Asus transformer Trio presentation

Considering the Windows 8 ecosystem’s relative newness, Microsoft’s PC and tablet OS certainly has room to grow in the app department. Wouldn’t it be great if one machine could run both Windows 8 and another established tablet OS such as Android? The newly announced Asus Transformer Book Trio does just that, packing both operating systems into a dockable tablet model. One major caveat though: the Windows portion only works when docked.

Two brains, one package

This division stems from the Transformer Book Trio’s dual CPU and battery setup. As far as we can tell, one CPU resides within the tablet and the other within the dock. The tablet portion of the device holds a 2GHz Intel Atom Z2580 processor, 64 GB of storage, and a 19Wh cell battery. It runs Android Jelly Bean, which is totally not a robotic fruit snack.

Meanwhile, the Trio’s keyboard dock adds a fourth-generation Intel Core i7-4500U processor (AKA Haswell), a 1 TB hard drive, and an extra 33Wh cell battery. The  same CPU will also be found in Asus’s Vivo Book V551 (S551 in Europe) ultrabook PC that was announced at the end of May. Haswell chips apparently offer up to fifty percent more battery life than third-generation Ivy Bridge CPUs.

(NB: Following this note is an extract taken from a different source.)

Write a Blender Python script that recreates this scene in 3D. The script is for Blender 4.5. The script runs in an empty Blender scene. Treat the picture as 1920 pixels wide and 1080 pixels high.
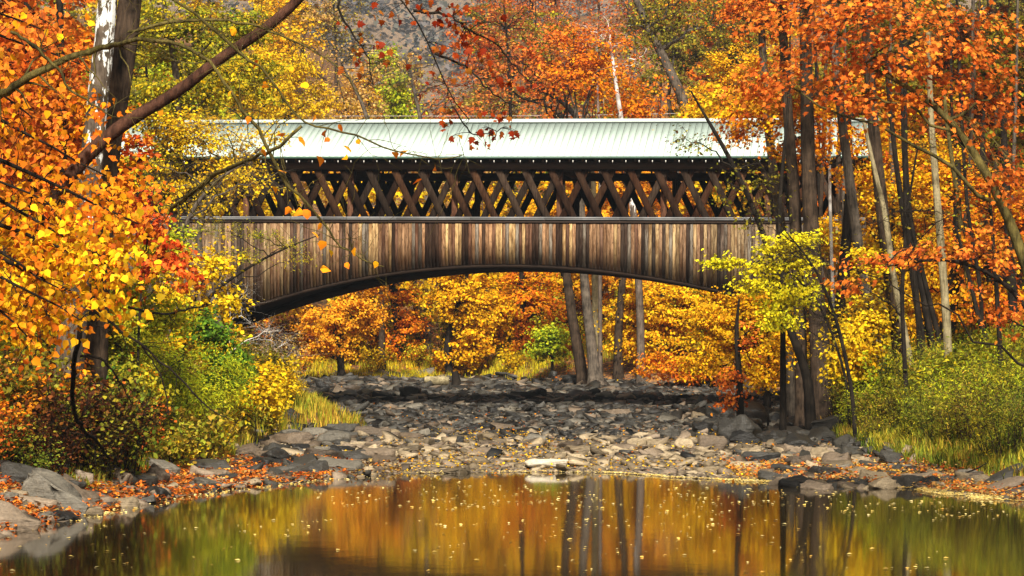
import bpy, bmesh, math, random
import numpy as np
from mathutils import Vector, Matrix

# ------------------------------------------------------------------ camera, world, sun, exposure
S = bpy.context.scene
C = S.collection
R = math.radians
FPX, HOR, CAMZ = 5067.0, 640.0, 3.6          # focal length in 1920-px pixels, horizon row, camera height (m)
cam_d = bpy.data.cameras.new("camera"); cam = bpy.data.objects.new("camera", cam_d); C.objects.link(cam)
cam.location = (0, 0, CAMZ); cam.rotation_euler = (R(90), 0, 0)
cam_d.sensor_width = 36; cam_d.lens = 36 * FPX / 1920; cam_d.shift_y = 100 / 1920
cam_d.clip_start = 0.5; cam_d.clip_end = 6000
S.camera = cam

W = bpy.data.worlds.new("World"); S.world = W; W.use_nodes = True
nt = W.node_tree
bg = nt.nodes["Background"]
sky = nt.nodes.new("ShaderNodeTexSky"); sky.sky_type = 'NISHITA'; sky.sun_disc = False
SUN_EL, SUN_AZ = R(46), R(178)               # azimuth clockwise from +Y: behind the camera, over its left shoulder
sky.sun_elevation = SUN_EL; sky.sun_rotation = SUN_AZ; sky.dust_density = 4.0; sky.air_density = 1.0; sky.ozone_density = 0.6
grey = nt.nodes.new("ShaderNodeRGBToBW"); tint = nt.nodes.new("ShaderNodeMix"); tint.data_type = 'RGBA'
tint.inputs[0].default_value = 0.85          # overcast: most of the blue is gone from the sky
nt.links.new(sky.outputs[0], grey.inputs[0]); nt.links.new(sky.outputs[0], tint.inputs[6]); nt.links.new(grey.outputs[0], tint.inputs[7])
warm = nt.nodes.new('ShaderNodeMix'); warm.data_type = 'RGBA'; warm.blend_type = 'MULTIPLY'; warm.inputs[0].default_value = 1.0; warm.inputs[7].default_value = (1.06, 0.97, 0.84, 1)
nt.links.new(tint.outputs[2], warm.inputs[6]); nt.links.new(warm.outputs[2], bg.inputs[0]); bg.inputs[1].default_value = 0.05
sun_d = bpy.data.lights.new("sun", 'SUN'); sun_d.energy = 4.8; sun_d.angle = R(6); sun_d.color = (1.0, 0.93, 0.82)
sun = bpy.data.objects.new("sun", sun_d); C.objects.link(sun); sun.location = (0, -20, 60)
_d = Vector((math.sin(SUN_AZ) * math.cos(SUN_EL), math.cos(SUN_AZ) * math.cos(SUN_EL), math.sin(SUN_EL)))
sun.rotation_euler = _d.to_track_quat('Z', 'Y').to_euler()
vs = S.view_settings; vs.view_transform = 'Standard'; vs.look = 'None'; vs.gamma = 1.0; vs.use_curve_mapping = False
vs.exposure = 0.98
S.cycles.max_bounces = 7; S.cycles.diffuse_bounces = 3; S.cycles.transmission_bounces = 4; S.cycles.glossy_bounces = 3
S.cycles.use_denoising = True
S.cycles.sample_clamp_indirect = 4.0

rng = np.random.default_rng(7)
random.seed(7)

# ------------------------------------------------------------------ helpers
def X_(px, D): return (px - 960) / FPX * D
def Z_(py, D): return CAMZ + (HOR - py) / FPX * D
def P_(px, py, D): return np.array([X_(px, D), D, Z_(py, D)])

def tag(o, label=None, cat=None, group=None, kind=None):
    if label: o['label'] = label
    if cat: o['category'] = cat
    if group: o['group'] = group
    if kind: o['kind'] = kind
    return o

def empty(name, loc=(0, 0, 0), rot=(0, 0, 0)):
    o = bpy.data.objects.new(name, None); C.objects.link(o); o.location = loc; o.rotation_euler = rot
    o.empty_display_size = 0.2
    return o

def mesh_np(name, V, faces, mats=(), smooth=False, midx=None):
    """faces: list of int arrays (m,k)"""
    me = bpy.data.meshes.new(name)
    V = np.asarray(V, dtype=np.float32)
    faces = [np.asarray(f, dtype=np.int32) for f in faces if len(f)]
    me.vertices.add(len(V)); me.vertices.foreach_set("co", V.ravel())
    nl = sum(f.size for f in faces); nf = sum(len(f) for f in faces)
    me.loops.add(nl); me.polygons.add(nf)
    me.loops.foreach_set("vertex_index", np.concatenate([f.ravel() for f in faces]))
    tot = np.concatenate([np.full(len(f), f.shape[1], np.int32) for f in faces])
    start = np.concatenate([[0], np.cumsum(tot)[:-1]]).astype(np.int32)
    me.polygons.foreach_set("loop_start", start)
    try: me.polygons.foreach_set("loop_total", tot)
    except Exception: pass
    if smooth: me.polygons.foreach_set("use_smooth", np.ones(nf, dtype=bool))
    for m in mats: me.materials.append(m)
    if midx is not None: me.polygons.foreach_set("material_index", np.asarray(midx, np.int32))
    me.update(calc_edges=True)
    return me

def link(name, me, parent=None, loc=None, mat=None):
    o = bpy.data.objects.new(name, me); C.objects.link(o)
    if parent is not None: o.parent = parent
    if loc is not None: o.location = loc
    if mat is not None and not me.materials: me.materials.append(mat)
    return o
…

Pressing a special hotkey on the keyboard toggles between Android and Windows 8 – when the Trio is docked, of course. So Android can be used in laptop or tablet mode, while Windows needs the laptop dock. The dock also offers a trackpad.

Divided by necessity

This solution seems to neglect one of Windows 8’s greatest strengths: its touch-centric design. Windows 8 represents the first PC operating system that also works great on tablets. The Transformer Book Trio will of course allow touch-screen controls in Windows 8 mode, but requires the dock to be connected since that part holds the guts used to make Microsoft’s OS work.

Separating the hardware needed for the two operating systems into the tablet and dock is probably the only way to get around having the tablet portion weigh as much as modern day Lawrence Fishburne. And let’s face it; hardcore Windows 8 enthusiasts probably own a Surface or even Asus’s excellent VivoTab Smart. The Trio seems to be aimed at Android enthusiasts first. But it will also introduce those users to the Windows 8 experience, so Microsoft's PC and tablet ecosystem will still benefit from the Android infusion.

Big power in a small package

Asus Transformer Book Trio
Image courtesy of Technodify

The Transformer Book Trio carries an impressive 11.6 inch 1080P IPS display. That’s an increase over the Surface’s 10.6 inch screen, and it should make for a slightly better laptop-style experience. But as a whole, the Trio will also be larger and heavier to carry around. At least it won’t die too quickly: Asus touts up to 15 hours of battery life. Though we’re not sure what the difference in life will be between Jelly Bean and Windows 8 modes.

More details to come

The Transformer Book Trio announcement came during Asus’s keynote presentation at Computex 2013 in Taipei. During the same event, Asus announced three other Android-specific devices, and Samsung of course announced the Galaxy Tab 3 10.1. So we know Android made a strong showing at Computex, but Asus could still announce more Windows 8 devices (such as a second generation tablet) later this year.

As for the Transformer Book Trio’s release date and price, hopefully those will come soon. Pricing questions aside, what do you guys think about running Windows 8 and Android on the same machine?